India Economic Statistics

India Economic Statistics


When it comes to the economic rate, India is in the 10th place in the largest nominal GDP while the 3rd largest in PPP or Purchasing Power Parity. It is a member of the BRICS and is recognized to be a part of the major economies of G-20. If rates would be based in the per-capita-income, the country has the 141st rank in the nominal GDP while it has the 130th in GDP by PPP based from the 2012 report of IMF. The country is also known to be in the 19th place of being a largest exporter and garnered the 10th place for the largest importer as statistics show for the worldwide category.

The Ending of the British Occupation

Just after the end of British occupation, the economy of the country was governed by policies that are inspired by the combination of Fabian Social Democratic, Import Substitution and Protectionist. It was characterized before as an economy involving protectionism, extensive regulation, large monopolies that are owned by the public, pervasive corruption and slow growth.

Economic Liberalization and Growth

By 1991, the continuous liberalization in the economy moved India to an economy that is market-based.

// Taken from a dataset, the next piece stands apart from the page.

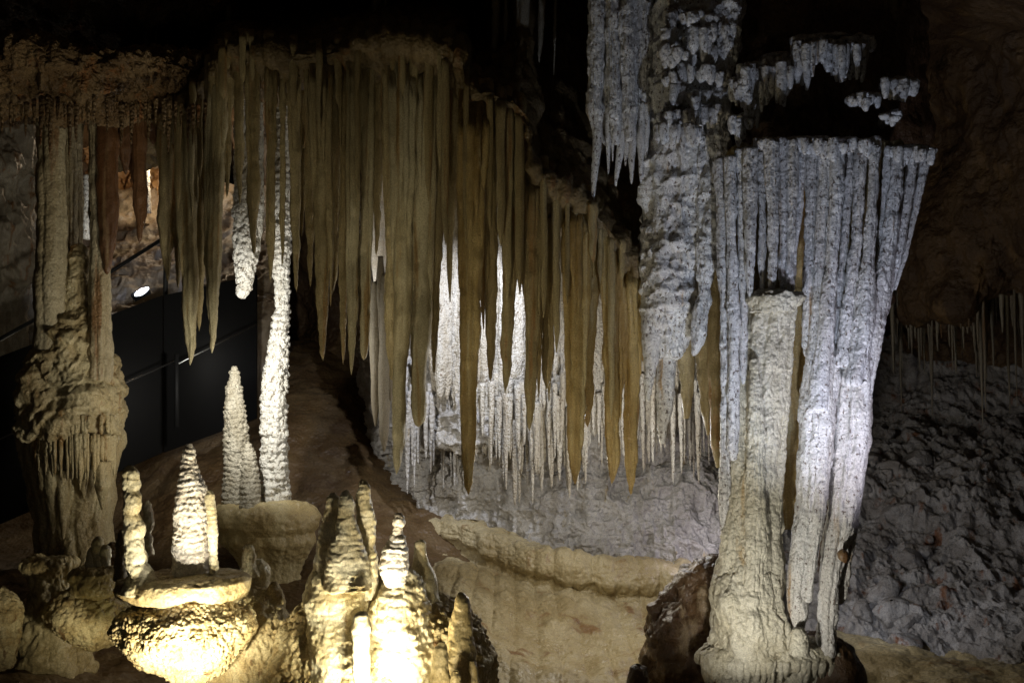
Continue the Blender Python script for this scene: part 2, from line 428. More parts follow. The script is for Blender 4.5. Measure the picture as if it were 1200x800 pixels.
# crystal back wall behind the curtain
zl = float(P(600, 560, 7.6)[2])
mb = MB(); sheet(mb, [[(430, 150, 9.4), (470, 180, 8.2), (520, 200, 7.9), (640, 220, 7.8), (760, 240, 7.8), (860, 240, 7.7), (940, 240, 8.3)],
                      [(430, 300, 9.2), (470, 300, 8.1), (520, 300, 7.75), (640, 310, 7.6), (760, 320, 7.6), (860, 320, 7.6), (940, 320, 8.2)],
                      [(430, 400, 9.2), (470, 400, 8.0), (520, 400, 7.7), (640, 410, 7.45), (760, 420, 7.5), (860, 420, 7.5), (940, 420, 8.2)],
                      [(430, 480, 9.2), (470, 480, 8.0), (520, 470, 7.55), (640, 490, 7.35), (760, 480, 7.45), (860, 460, 7.5), (940, 470, 8.2)],
                      [(430, 520, 9.2), (470, 510, 8.15), (520, 510, 7.6), (640, 530, 7.4), (760, 515, 7.5), (860, 500, 7.6), (940, 510, 8.2)],
                      [(430, 540, 9.2), (470, 530, 8.4), (520, 530, 7.9), (640, 548, 7.6), (760, 540, 7.65), (860, 530, 7.8), (940, 540, 8.3)],
                      [(430, 570, 9.2), (470, 560, 8.3), (530, 565, 7.8), (640, 580, 7.52), (760, 580, 7.55), (860, 580, 7.6), (940, 590, 8.1)],
                      [(430, 620, 9.0), (470, 610, 8.3), (540, 620, 7.8), (640, 640, 7.4), (760, 640, 7.4), (860, 650, 7.4), (940, 660, 7.8)],
                      [(430, 680, 9.0), (470, 670, 8.3), (540, 680, 7.8), (640, 690, 7.3), (760, 700, 7.2), (860, 700, 7.2), (940, 720, 7.6)]], 460, 420,
                 lump=[(.09, .4, 1.2), (.04, .12, 1.4)], ridge=(.08, .16, 1), pop=[(.06, .10), (.022, .035)], seed=11)
setting(mb.build('cave_wall', M_bwall))

# shelf of rock from which the curtain hangs
TX = [120, 180, 205, 250, 272, 350, 450, 530, 552, 610, 628, 662, 700, 740, 762, 800]
TY = [120, 118, 108, 62, 38, 46, 30, 42, 84, 108, 182, 200, 234, 288, 318, 345]
DD = [5.9, 5.7, 5.5, 5.3, 5.2, 5.1, 5.0, 5.0, 5.0, 5.0, 5.05, 5.1, 5.15, 5.2, 5.3, 5.5]
rows = []
for f in (lambda i: (-260, 9.5), lambda i: (TY[i] * .1 - 120, 8.6), lambda i: (TY[i] * .75 - 40, DD[i] + 2.2) if i < 9 else (TY[i] - 105, DD[i] + .75), lambda i: (TY[i] - 12, DD[i] + .75) if i < 9 else (TY[i] - 45, DD[i] + .28), lambda i: (TY[i] - 2, DD[i] + .10), lambda i: (TY[i] + 12, DD[i] - .09),
          lambda i: (TY[i] + 36, DD[i] - .04), lambda i: (TY[i] + 66, DD[i] + .22), lambda i: (TY[i] + 70, DD[i] + 1.2), lambda i: (TY[i] + 40, 9.0)):
    rows.append([(TX[i], f(i)[0], f(i)[1]) for i in range(16)])
mb = MB(); sheet(mb, rows, 420, 300, face=(0, -1, 0), lump=[(.07, .25, 1), (.03, .08, 1.5)], pop=(.012, .035), ribs=(.035, 42, -5, 9), seed=5)
setting(mb.build('ceiling_shelf', M_shelf))

# left popcorn ledge and the dark ledge over it
mb = MB(); hsweep(mb, [(-160, 95, 5.6, 40, .5), (-40, 96, 5.5, 34, .45), (60, 94, 5.4, 30, .42), (140, 100, 5.4, 28, .38), (180, 90, 5.5, 22, .36), (245, 98, 5.6, 20, .3)], n=180, step=.010,
                  lump=[(.12, .22, .8), (.05, .07, .8)], ridge=(.035, .07, .8), pop=[(.03, .05), (.014, .022)], seed=2)
setting(mb.build('popcorn_ledge', M_ledge))
mb = MB(); hsweep(mb, [(-200, 10, 6.2, 60, .8), (0, 0, 6.1, 46, .7), (120, -8, 6.0, 40, .6), (200, 6, 6.0, 30, .6), (262, -10, 6.0, 24, .4)], n=140, step=.014,
                  lump=[(.16, .3, 1), (.06, .09, 1)], ridge=(.04, .1, .6), seed=12)
setting(mb.build('ceiling_ledge', M_ledge))
mb = MB(); sheet(mb, [[(-200, -60, 7.5), (0, -60, 7.5), (150, -60, 7.4), (262, -60, 7.2)],
                      [(-200, 60, 7.3), (0, 60, 7.3), (150, 70, 7.2), (262, 60, 7.1)],
                      [(-200, 120, 7.1), (0, 125, 7.1), (150, 120, 7.0), (262, 110, 7.0)],
                      [(-200, 140, 8.8), (0, 140, 8.8), (150, 138, 9.0), (262, 130, 9.0)]], 200, 120, lump=[(.15, .4, 1), (.05, .12, .4)], seed=13)
setting(mb.build('cave_ceiling', M_ledge))

# far left chamber: slope and orange wall
mb = MB(); sheet(mb, [[(60, 225, 12.0), (130, 222, 12), (200, 218, 11.8), (260, 215, 11.4), (330, 220, 10.6)],
                      [(60, 262, 11.4), (130, 258, 11.3), (200, 255, 11.2), (260, 255, 11.0), (330, 260, 10.4)],
                      [(60, 310, 10.7), (130, 305, 10.6), (200, 300, 10.5), (260, 300, 10.4), (330, 300, 10)],
                      [(60, 360, 10.1), (130, 352, 10.1), (200, 345, 10.0), (260, 345, 9.9), (330, 345, 9.7)],
                      [(60, 410, 9.6), (130, 400, 9.6), (200, 395, 9.6), (260, 390, 9.5), (330, 390, 9.4)],
                      [(60, 560, 9.3), (130, 560, 9.3), (200, 560, 9.3), (260, 560, 9.3), (330, 560, 9.3)]], 220, 200, face=(0, -.3, 1),
                 lump=[(.12, .5, 1), (.05, .15, 1)], ridge=(.03, .12, 1), seed=8)
setting(mb.build('chamber_floor', M_cham))
mb = MB(); sheet(mb, [[(100, 60, 11.6), (180, 60, 11.6), (260, 60, 11.2)], [(100, 150, 12.0), (180, 150, 11.9), (260, 150, 11.3)],
                      [(100, 200, 12.2), (180, 200, 12), (260, 200, 11.5)], [(100, 270, 12), (180, 270, 11.7), (260, 270, 11.2)]], 160, 160,
                 lump=[(.3, .6, 1), (.1, .2, 1)], ridge=(.08, .15, 1), pop=(.04, .1), seed=9)
setting(mb.build('chamber_wall', M_orock))
mb = MB(); sheet(mb, [[(-300, 120, 8.6), (-60, 130, 8.8), (20, 135, 9.0), (48, 138, 9.6)], [(-300, 190, 8.4), (-60, 192, 8.5), (20, 194, 8.8), (50, 195, 9.4)],
                      [(-300, 206, 8.7), (-60, 208, 8.9), (20, 208, 9.2), (50, 210, 9.6)], [(-300, 280, 8.6), (-60, 285, 8.8), (20, 290, 9.0), (50, 290, 9.6)],
                      [(-300, 380, 9.2), (-60, 385, 9.3), (20, 385, 9.5), (50, 385, 9.8)], [(-300, 560, 9), (-60, 560, 9), (20, 560, 9.2), (50, 560, 9.4)]], 200, 240,
                 lump=[(.2, .5, 1.5), (.08, .14, 2)], ridge=(.06, .14, 2), seed=10)
setting(mb.build('chamber_wall', M_grey))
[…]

With continuous developments, the country has established itself to be one of the countries in the world with an economy that is growing quickly. Though the growth of the economy has slowed for about 6.8% in years 2008 to 2009, it has greatly recovered in 2009 to 2010 with 7.4% GDP while its fiscal deficit rose to 6.5% from 5.9% within the same period. The deficit then surged to around 4.1% GDP during the second quarter of the fiscal year 2011 against 3.2% GDP of the recent quarter.

By the fiscal year of 2010 to 2011, the GDP of the country grew up to 9.3% and it consequently grew nearly in halved within a span of just 3 years. The GDP growth have risen a bit to 4.8% by the 1st quarter of 2013 from 4.7% of the last quarter. Due to this growth, the government have projected that there will be a growth rate of about 6.1% to 6.7% as the year 2013 to 2014 starts while RBI is expecting to have the same projection yet at 5.7%.

During 2012 to 2013 fiscal year, the economy of the country slowed down to around 5.0% as compared to the 6.2 % of the recent fiscal. One of the significant events in the financial state of the country was when the Indian rupee hit the lowest exchange of 68.80 with the US dollar in August 28 2013. To control the fall in the national currency, India’s government has introduced certain capital controls for outward investment made by both individuals and corporate.

Fiscal Deficit

Aside from this economic problem, the country also suffered from a fiscal deficit of about US$ 88 billion of 4.8% GDP that is very high unlike previous years. Due to this, the government is aiming to cut down this deficit to about US$ 70 million or 3.7% GDP as 2013 to 2014 finance years approaches. With all these changes that the country has imposed, its economy is seen to progress continuously.